ECLI:NL:GHLEE:2008:BC2678
Gerechtshof Leeuwarden
- Raadkamer
- A. Dijkstra
- H.M. Poelman
- T. Knoop
- Rechtspraak.nl
Verzoek tot onmiddellijke invrijheidstelling van terbeschikkinggestelde
In deze zaak heeft het Gerechtshof Leeuwarden op 23 januari 2008 uitspraak gedaan in hoger beroep over een verzoek tot onmiddellijke invrijheidstelling van een terbeschikkinggestelde. De verzoeker, geboren in 1961 en verblijvende in de TBS-Kliniek Oostvaarderskliniek te Amsterdam, stelde dat zijn vrijheidsbeneming onrechtmatig was op basis van een eerdere beslissing tot terbeschikkingstelling die op 18 april 2006 onherroepelijk was geworden.

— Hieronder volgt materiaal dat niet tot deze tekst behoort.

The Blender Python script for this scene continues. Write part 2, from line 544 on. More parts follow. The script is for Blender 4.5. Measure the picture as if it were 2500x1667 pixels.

Het verzoek was gebaseerd op artikel 5, vierde lid van het Europees Verdrag voor de Rechten van de Mens (EVRM), dat recht geeft op een daadwerkelijk rechtsmiddel.
Het hof overwoog dat de wet niet voorziet in de mogelijkheid voor een terbeschikkinggestelde om buiten de procedure van verlenging van de terbeschikkingstelling om een verzoek tot beëindiging ervan in te dienen. Desondanks oordeelde het hof dat, gezien de strekking van het verzoek en de omstandigheden van de zaak, het recht op een daadwerkelijk rechtsmiddel niet genegeerd kon worden. Het hof concludeerde dat de verzoeker niet-ontvankelijk moest worden verklaard in zijn hoger beroep, omdat de wet geen hoger beroep tegen de beschikking van de rechtbank toestond.
De uitspraak benadrukt de beperkingen van de rechtsmiddelen voor terbeschikkinggestelden en de noodzaak voor een adequate rechtsgang, zelfs wanneer de wet geen expliciete voorziening biedt voor het indienen van een verzoek tot beëindiging van de terbeschikkingstelling. Het hof heeft de beschikking van de rechtbank bevestigd en de verzoeker niet-ontvankelijk verklaard in zijn hoger beroep.